● Exercise goal
Repeat every line, exactly, from the very first through the one where "relative to the eye" appears. Add nothing else.

·····

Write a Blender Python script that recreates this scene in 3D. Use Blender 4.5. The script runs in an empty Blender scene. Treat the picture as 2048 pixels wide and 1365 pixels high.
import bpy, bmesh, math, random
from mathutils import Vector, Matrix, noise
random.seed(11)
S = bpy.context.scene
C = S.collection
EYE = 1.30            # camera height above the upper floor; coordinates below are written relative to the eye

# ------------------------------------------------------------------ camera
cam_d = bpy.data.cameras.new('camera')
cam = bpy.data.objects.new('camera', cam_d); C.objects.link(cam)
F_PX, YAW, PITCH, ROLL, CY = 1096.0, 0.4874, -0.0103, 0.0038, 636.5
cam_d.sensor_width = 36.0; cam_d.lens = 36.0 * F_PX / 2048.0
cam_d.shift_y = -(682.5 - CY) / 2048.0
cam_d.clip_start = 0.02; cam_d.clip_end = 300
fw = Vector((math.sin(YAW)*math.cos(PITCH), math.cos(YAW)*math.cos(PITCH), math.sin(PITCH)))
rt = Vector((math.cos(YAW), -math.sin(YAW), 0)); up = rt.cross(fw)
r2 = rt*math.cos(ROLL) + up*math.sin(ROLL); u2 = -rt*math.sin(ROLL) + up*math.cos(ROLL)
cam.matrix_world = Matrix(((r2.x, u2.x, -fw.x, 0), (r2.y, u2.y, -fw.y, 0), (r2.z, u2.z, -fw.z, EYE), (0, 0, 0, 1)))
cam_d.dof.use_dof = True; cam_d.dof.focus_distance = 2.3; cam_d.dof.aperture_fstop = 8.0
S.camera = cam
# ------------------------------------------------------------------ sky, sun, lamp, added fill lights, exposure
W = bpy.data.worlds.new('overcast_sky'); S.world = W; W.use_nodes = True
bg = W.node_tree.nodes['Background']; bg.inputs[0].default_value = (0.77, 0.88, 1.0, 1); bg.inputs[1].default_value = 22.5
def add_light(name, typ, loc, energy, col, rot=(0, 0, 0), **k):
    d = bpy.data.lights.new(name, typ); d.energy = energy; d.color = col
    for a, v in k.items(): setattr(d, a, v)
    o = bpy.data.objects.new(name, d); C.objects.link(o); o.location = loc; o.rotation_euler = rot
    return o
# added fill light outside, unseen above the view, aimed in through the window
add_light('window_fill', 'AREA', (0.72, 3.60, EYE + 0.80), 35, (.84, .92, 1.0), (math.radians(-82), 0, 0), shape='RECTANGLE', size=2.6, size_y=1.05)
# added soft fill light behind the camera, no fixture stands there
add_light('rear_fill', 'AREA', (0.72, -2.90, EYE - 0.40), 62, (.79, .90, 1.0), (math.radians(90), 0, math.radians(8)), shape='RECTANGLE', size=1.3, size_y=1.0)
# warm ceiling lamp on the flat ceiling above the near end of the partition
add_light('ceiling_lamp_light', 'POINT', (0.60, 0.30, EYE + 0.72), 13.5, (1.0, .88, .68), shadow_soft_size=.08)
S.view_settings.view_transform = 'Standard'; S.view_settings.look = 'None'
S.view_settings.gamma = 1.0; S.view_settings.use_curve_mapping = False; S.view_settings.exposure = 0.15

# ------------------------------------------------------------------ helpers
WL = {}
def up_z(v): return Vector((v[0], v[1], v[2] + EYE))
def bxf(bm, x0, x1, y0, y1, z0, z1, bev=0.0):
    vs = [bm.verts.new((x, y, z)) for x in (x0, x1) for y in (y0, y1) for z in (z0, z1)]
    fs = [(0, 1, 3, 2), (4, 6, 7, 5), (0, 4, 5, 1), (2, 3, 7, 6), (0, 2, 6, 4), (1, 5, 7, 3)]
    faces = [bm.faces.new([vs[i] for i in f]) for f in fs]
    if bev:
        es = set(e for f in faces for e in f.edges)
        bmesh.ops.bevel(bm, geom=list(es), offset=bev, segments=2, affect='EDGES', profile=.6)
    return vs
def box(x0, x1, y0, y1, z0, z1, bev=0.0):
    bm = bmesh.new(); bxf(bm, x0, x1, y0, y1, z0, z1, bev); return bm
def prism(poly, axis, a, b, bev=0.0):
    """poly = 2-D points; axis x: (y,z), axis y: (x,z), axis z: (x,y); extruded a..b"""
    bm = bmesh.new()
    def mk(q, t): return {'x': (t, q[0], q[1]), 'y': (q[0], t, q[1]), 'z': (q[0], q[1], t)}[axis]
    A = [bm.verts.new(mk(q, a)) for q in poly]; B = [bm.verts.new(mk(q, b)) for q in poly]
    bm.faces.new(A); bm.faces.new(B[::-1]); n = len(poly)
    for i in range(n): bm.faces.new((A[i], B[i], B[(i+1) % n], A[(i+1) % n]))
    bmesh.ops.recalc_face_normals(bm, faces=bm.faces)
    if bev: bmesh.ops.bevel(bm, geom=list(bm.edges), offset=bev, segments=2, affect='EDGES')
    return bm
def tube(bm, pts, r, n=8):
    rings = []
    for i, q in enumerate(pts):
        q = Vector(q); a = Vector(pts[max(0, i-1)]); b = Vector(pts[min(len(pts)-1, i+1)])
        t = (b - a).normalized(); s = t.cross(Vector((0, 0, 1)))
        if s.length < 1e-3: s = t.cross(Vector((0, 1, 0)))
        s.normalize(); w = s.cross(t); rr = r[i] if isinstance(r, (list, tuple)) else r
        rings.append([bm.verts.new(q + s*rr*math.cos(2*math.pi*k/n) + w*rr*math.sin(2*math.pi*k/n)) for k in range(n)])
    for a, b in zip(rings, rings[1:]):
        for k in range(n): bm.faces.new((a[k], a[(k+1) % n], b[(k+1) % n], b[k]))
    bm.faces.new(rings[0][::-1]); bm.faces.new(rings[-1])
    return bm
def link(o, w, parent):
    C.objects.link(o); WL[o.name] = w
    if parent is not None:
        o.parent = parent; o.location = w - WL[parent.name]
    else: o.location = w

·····

● Written response
Write a Blender Python script that recreates this scene in 3D. Use Blender 4.5. The script runs in an empty Blender scene. Treat the picture as 2048 pixels wide and 1365 pixels high.
import bpy, bmesh, math, random
from mathutils import Vector, Matrix, noise
random.seed(11)
S = bpy.context.scene
C = S.collection
EYE = 1.30            # camera height above the upper floor; coordinates below are written relative to the eye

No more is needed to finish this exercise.